Americans “will not be engaged in a ground combat mission,” Hagel insisted.

The American-led effort to help Iraqis recapture territory lost in recent months to the group that calls itself the Islamic State remains a long-term operation, Joint Chiefs of Staff Chairman Gen. Martin Dempsey acknowledged at Thursday’s hearing before Congress, and the Pentagon believes accomplishing as much will require roughly 80,000 US-trained local forces.

U.S. Defense Secretary Chuck Hagel (Chip Somodevilla/Getty Images/AFP)

In September, Congress approved a measure to train and arm Syrian rebels and assist Iraqi forces as those groups fight to recover major swaths of both nations lost to ISIL at an ever increasing pace up until America’s recent involvement. That same week, though, Pres. Obama reiterated to troops at an Air Force base in Florida that he would “not commit you . . . to fighting another ground war in Iraq.”

Pentagon top brass now say that the option remains on the table, however, in spite of an ongoing campaign that so far has consisted of a coordinated, multi-national campaign led by and large by the US.

“Just over 800 strikes to date” have targeted ISIL this year, Dempsey testified, and 1,400 American troops have already been deployed to either Iraq or Syria where another 1,500 personnel will soon arrive to assume military advisory roles. Twelve nations are directly participating in those airstrikes, Hagel added, and the US is currently in the process of construction two new advise-and-assist centers and four bases to train local fighters.

According to Dempsey, core ISIL membership now consists of upwards of 18,000 extremists, with perhaps 31,000 militants in all fighting alongside those forces — a number that suggest the size of the group has not ballooned beyond expectations in recent weeks.

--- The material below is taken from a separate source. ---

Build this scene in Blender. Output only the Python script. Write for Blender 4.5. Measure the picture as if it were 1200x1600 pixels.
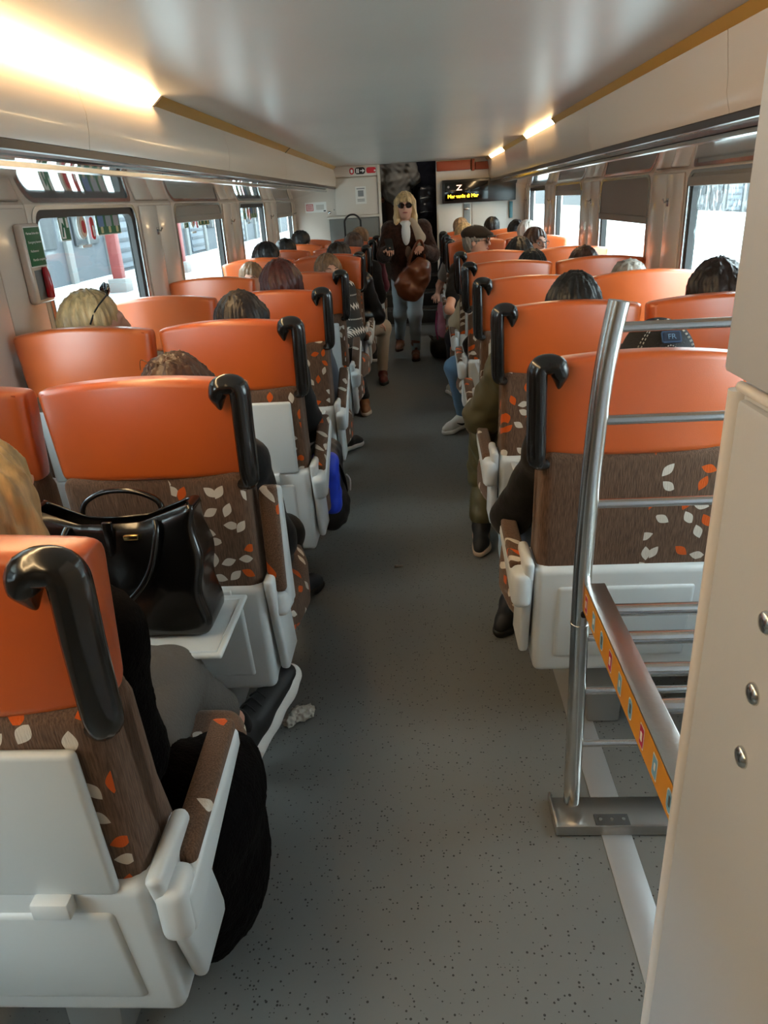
import bpy, bmesh, math, random
import numpy as np
from mathutils import Vector, Matrix, Euler
random.seed(7); np.random.seed(7)
for o in list(bpy.data.objects): bpy.data.objects.remove(o)
sc = bpy.context.scene
C = sc.collection
PI = math.pi

# ------------------------------------------------------------------ camera, world, sun, exposure
def make_camera():
    F, TH, YW, RL = 1122.5, 0.4081, 0.0639, 0.0591
    c, s = math.cos(YW), math.sin(YW); ct, st = math.cos(TH), math.sin(TH); cr, sr = math.cos(RL), math.sin(RL)
    R0 = Vector((c, s, 0)); FW = Vector((-s*ct, c*ct, -st)); U0 = Vector((-s*st, c*st, ct))
    RT = cr*R0 - sr*U0; UP = sr*R0 + cr*U0
    cd = bpy.data.cameras.new('camera'); cam = bpy.data.objects.new('camera', cd); C.objects.link(cam)
    cd.sensor_fit = 'VERTICAL'; cd.sensor_height = 24.0; cd.sensor_width = 18.0
    cd.lens = 24.0*F/1600.0; cd.clip_start = 0.02; cd.clip_end = 500
    m = Matrix((( RT.x, UP.x, -FW.x, 0.0), (RT.y, UP.y, -FW.y, 0.0), (RT.z, UP.z, -FW.z, 1.55), (0, 0, 0, 1)))
    cam.matrix_world = m
    sc.camera = cam
make_camera()
w = bpy.data.worlds.new('world'); sc.world = w; w.use_nodes = True
bg = w.node_tree.nodes['Background']; bg.inputs[0].default_value = (0.84, 0.93, 1.0, 1); bg.inputs[1].default_value = 7.0
sd = bpy.data.lights.new('sun', 'SUN'); sd.energy = 4.0; sd.angle = 0.05; sd.color = (1.0, 0.97, 0.92)
so = bpy.data.objects.new('sun', sd); C.objects.link(so)
so.rotation_euler = Vector((0.05, -0.62, -0.78)).to_track_quat('-Z', 'Y').to_euler()
sc.view_settings.view_transform = 'Standard'; sc.view_settings.look = 'None'
sc.view_settings.exposure = 1.15; sc.view_settings.gamma = 1.0; sc.view_settings.use_curve_mapping = False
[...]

Nevertheless, the threat of ISIL “is significantly worse . . . that [anything] we’ve seen before,” Hagel said at the hearing. “Not just in Iraq, but in the Middle East.”


Chairman of the Joint Chiefs of Staff Gen. Martin Dempsey (AFP Photo/Brendan Smialowsky)

“In Iraq, much more needs to be done to achieve political reform. But we are seeing steps in the right direction,” Hagel explained of the situation there. With regards to Syria, Defense officials and lawmakers alike expressed frustration over the military’s inability thus far to successfully combat the Islamic State as relationships between the Obama administration and that nation’s leader, Bashar Al-Assad, remain as icy as ever.

“Our strategy in Syria will demand time, patience and perseverance,” Hagel said. “We cannot accomplish our objections in Syria all at once.”

“I think it’s also clear that Assad, because of how he has governed, has brought this astounding instability on himself, on his people on his country, and it has allowed groups like ISIL, Al-Nusra, Al-Qaeda . . . [and] other terrorist organizations to be strengthened for obvious reasons,” Hagel added. “But just alone, dealing with Assad,” he said, is “not going to put ISIL back in the box.”

“You could change Assad today and that’s not going to change all the dynamics quickly certainly in Syria. But who are you going to replace Assad with? And what kind of army would take on ISIL?” he asked.